WORK TO COMPLETE
Return only the number of lines that hold "wide".

TASK DATA
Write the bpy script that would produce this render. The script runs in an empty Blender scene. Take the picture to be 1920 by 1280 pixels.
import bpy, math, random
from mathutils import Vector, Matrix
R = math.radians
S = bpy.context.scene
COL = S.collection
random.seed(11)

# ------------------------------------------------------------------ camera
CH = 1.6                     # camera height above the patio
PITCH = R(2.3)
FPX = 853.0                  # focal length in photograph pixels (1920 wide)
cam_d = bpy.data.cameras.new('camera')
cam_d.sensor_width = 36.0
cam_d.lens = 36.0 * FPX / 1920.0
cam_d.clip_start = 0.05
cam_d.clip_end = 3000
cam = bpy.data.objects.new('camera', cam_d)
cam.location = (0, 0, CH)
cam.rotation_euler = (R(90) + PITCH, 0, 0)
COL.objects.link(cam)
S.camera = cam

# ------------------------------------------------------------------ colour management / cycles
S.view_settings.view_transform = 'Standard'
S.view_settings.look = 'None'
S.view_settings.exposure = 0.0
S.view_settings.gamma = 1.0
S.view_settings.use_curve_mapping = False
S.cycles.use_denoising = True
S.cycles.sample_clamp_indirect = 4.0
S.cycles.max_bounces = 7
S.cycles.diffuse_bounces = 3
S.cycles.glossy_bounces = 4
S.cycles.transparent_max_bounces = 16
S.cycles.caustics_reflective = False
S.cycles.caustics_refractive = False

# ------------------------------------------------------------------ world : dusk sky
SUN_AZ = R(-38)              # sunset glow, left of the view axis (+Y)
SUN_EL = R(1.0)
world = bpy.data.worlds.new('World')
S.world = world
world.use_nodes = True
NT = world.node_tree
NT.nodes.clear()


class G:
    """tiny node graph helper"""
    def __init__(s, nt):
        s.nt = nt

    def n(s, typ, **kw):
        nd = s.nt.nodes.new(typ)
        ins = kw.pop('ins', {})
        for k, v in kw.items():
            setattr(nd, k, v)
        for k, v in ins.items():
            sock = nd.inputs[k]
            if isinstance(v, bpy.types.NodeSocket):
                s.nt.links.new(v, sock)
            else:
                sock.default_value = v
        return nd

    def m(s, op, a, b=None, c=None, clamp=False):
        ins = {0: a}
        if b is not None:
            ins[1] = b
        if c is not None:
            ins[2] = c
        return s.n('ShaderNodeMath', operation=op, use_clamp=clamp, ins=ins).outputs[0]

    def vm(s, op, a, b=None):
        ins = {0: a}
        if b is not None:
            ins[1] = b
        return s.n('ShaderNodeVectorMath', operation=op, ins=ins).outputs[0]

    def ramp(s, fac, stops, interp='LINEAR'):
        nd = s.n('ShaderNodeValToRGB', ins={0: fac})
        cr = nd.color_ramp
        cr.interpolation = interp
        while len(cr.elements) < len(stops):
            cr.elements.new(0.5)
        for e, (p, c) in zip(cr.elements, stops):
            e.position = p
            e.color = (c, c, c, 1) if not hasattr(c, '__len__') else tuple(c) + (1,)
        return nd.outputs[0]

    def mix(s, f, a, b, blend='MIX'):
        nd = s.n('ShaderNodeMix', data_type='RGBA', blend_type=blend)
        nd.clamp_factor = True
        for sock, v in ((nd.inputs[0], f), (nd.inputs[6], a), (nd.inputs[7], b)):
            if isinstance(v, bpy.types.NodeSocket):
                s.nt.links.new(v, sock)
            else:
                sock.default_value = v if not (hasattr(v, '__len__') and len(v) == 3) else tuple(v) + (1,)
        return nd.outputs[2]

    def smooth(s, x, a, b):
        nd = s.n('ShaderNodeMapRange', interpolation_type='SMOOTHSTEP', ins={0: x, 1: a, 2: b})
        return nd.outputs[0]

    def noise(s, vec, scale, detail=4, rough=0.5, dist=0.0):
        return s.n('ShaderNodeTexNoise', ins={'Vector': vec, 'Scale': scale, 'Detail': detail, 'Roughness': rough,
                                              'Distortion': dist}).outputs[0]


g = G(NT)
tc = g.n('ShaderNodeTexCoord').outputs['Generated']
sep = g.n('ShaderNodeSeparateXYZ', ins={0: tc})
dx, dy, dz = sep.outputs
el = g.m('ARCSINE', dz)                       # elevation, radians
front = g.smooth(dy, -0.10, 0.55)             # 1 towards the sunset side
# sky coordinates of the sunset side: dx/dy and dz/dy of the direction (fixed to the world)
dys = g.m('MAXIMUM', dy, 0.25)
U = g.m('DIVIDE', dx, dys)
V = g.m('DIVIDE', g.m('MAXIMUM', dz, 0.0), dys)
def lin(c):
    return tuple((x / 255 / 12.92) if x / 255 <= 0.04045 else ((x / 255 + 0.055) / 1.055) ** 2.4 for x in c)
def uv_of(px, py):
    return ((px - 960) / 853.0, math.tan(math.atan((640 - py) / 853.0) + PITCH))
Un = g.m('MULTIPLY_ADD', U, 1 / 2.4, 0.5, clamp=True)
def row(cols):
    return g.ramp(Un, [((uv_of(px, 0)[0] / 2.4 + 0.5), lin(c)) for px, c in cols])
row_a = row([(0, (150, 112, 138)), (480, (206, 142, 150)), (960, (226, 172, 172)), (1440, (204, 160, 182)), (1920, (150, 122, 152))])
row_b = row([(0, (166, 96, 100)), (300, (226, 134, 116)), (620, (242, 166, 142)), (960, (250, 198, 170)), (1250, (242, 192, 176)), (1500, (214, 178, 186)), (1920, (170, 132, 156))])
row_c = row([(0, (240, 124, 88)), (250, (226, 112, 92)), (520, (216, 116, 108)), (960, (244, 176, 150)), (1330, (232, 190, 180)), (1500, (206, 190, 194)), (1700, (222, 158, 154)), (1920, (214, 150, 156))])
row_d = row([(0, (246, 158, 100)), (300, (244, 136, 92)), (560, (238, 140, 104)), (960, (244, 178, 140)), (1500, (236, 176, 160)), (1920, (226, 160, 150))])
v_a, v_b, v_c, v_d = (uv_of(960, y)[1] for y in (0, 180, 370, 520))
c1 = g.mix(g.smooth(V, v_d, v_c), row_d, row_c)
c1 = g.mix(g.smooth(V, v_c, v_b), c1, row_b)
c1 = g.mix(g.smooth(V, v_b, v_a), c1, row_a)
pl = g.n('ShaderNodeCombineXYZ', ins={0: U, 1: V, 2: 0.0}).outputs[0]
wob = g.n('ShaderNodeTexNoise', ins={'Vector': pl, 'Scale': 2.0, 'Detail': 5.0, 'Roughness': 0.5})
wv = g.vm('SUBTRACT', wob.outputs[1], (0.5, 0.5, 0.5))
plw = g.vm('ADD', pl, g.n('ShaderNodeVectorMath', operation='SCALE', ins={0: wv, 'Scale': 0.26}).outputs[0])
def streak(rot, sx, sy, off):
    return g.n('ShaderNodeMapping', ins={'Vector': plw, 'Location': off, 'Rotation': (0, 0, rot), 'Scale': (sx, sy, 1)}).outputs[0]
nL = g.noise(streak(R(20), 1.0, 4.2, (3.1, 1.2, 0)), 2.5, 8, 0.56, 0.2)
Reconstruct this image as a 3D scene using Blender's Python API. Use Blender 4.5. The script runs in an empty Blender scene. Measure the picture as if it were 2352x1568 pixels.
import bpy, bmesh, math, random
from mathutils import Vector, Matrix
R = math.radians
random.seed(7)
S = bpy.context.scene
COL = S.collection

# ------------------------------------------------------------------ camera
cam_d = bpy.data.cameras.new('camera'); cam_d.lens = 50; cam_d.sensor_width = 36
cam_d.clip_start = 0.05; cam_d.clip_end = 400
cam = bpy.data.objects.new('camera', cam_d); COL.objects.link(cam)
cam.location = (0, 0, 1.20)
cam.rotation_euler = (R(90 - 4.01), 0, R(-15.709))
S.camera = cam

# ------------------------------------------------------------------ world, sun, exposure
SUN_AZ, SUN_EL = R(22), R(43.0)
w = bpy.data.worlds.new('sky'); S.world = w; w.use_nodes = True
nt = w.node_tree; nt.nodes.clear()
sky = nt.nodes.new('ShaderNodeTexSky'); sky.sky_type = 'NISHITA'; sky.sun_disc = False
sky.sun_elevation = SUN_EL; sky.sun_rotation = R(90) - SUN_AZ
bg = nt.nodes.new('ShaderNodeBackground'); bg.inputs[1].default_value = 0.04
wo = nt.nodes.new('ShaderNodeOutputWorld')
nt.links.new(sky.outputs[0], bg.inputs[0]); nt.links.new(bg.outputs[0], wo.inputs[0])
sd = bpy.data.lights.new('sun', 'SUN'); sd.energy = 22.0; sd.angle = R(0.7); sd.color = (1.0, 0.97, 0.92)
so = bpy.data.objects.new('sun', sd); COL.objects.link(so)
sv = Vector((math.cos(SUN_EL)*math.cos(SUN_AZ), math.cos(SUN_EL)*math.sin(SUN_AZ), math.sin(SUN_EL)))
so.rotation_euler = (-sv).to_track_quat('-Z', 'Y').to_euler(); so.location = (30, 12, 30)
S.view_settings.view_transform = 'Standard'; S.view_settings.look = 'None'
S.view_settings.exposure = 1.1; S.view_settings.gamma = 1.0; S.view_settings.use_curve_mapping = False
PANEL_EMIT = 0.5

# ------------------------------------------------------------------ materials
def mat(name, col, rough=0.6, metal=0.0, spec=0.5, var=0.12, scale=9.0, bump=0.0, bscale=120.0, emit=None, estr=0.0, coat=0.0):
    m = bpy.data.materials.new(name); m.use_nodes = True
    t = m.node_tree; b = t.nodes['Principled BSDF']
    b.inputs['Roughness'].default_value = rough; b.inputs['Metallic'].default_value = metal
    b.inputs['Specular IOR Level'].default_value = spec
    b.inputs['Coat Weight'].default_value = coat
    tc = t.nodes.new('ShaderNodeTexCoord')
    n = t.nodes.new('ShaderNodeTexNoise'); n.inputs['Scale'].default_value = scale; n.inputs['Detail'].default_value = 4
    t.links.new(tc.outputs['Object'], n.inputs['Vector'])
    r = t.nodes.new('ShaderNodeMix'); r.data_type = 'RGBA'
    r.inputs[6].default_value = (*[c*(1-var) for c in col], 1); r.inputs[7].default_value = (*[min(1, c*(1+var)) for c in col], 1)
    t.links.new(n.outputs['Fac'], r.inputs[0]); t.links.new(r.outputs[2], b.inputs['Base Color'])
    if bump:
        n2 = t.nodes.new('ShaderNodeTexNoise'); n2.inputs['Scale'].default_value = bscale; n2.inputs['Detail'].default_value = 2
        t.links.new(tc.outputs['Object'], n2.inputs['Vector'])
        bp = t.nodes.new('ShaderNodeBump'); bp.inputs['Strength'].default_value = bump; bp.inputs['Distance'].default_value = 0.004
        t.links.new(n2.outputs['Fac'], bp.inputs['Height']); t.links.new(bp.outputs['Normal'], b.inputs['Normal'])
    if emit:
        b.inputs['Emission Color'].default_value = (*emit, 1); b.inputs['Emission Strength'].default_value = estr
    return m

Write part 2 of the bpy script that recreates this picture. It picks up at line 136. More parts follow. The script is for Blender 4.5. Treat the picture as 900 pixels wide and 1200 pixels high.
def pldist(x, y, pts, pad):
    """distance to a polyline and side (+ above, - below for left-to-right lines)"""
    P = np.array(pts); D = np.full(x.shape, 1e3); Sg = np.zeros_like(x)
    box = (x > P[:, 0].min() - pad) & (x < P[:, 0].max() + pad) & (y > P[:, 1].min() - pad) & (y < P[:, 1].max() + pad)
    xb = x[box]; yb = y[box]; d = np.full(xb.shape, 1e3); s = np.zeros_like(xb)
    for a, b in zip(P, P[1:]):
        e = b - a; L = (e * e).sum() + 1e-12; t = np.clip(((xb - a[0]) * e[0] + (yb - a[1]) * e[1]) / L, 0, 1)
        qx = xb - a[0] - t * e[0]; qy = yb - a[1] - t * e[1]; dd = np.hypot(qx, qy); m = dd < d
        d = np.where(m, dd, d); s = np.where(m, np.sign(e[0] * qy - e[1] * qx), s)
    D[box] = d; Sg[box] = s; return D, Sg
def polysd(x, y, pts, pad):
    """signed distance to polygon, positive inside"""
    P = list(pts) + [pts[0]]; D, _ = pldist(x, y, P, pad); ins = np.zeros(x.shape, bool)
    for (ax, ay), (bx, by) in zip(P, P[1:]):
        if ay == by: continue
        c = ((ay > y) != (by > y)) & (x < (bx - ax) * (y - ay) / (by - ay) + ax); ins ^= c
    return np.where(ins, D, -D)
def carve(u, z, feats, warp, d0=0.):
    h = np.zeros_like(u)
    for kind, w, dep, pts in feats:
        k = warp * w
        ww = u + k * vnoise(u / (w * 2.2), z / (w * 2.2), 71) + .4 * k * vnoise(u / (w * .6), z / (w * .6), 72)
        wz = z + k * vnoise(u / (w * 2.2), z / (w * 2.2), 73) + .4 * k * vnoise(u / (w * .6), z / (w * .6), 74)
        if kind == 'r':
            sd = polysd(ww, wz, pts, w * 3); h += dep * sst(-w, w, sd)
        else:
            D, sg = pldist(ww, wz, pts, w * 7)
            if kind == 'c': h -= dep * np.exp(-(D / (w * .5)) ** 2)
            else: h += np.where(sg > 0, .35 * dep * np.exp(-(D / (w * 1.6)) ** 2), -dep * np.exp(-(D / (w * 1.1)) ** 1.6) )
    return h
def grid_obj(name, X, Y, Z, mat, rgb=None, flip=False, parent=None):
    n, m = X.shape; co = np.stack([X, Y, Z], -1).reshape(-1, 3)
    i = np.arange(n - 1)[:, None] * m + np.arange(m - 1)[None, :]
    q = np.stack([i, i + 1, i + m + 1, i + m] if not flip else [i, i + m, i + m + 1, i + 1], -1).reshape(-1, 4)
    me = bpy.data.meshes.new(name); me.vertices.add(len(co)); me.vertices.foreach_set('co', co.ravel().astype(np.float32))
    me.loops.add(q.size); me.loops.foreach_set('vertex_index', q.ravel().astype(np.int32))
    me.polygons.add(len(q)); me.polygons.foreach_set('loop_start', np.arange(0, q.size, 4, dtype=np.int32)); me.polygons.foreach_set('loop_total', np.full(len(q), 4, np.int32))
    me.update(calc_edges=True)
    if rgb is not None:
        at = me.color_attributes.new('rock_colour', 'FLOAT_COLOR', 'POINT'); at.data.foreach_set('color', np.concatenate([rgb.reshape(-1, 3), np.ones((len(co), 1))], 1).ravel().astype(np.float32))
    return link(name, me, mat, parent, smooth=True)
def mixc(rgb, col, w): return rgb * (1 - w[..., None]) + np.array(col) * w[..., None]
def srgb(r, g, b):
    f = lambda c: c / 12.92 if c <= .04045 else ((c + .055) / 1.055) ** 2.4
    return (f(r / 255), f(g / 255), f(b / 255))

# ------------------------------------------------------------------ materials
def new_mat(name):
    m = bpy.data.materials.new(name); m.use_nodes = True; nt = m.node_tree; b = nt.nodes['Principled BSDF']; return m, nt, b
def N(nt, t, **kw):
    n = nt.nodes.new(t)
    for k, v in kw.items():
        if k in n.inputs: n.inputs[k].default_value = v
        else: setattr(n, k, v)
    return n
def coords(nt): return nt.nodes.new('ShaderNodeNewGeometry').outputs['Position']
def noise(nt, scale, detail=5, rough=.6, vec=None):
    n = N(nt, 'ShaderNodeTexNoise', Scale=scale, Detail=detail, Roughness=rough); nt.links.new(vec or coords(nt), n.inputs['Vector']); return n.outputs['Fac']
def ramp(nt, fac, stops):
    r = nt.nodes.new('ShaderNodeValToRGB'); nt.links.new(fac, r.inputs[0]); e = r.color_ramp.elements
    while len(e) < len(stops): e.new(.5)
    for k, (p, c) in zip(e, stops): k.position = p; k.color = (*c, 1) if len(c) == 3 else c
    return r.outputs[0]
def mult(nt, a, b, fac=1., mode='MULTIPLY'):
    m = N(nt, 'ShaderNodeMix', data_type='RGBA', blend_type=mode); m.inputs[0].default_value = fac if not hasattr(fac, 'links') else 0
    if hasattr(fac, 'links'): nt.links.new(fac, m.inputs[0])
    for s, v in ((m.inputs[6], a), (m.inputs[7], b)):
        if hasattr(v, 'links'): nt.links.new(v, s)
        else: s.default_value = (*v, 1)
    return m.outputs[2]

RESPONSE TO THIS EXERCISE
2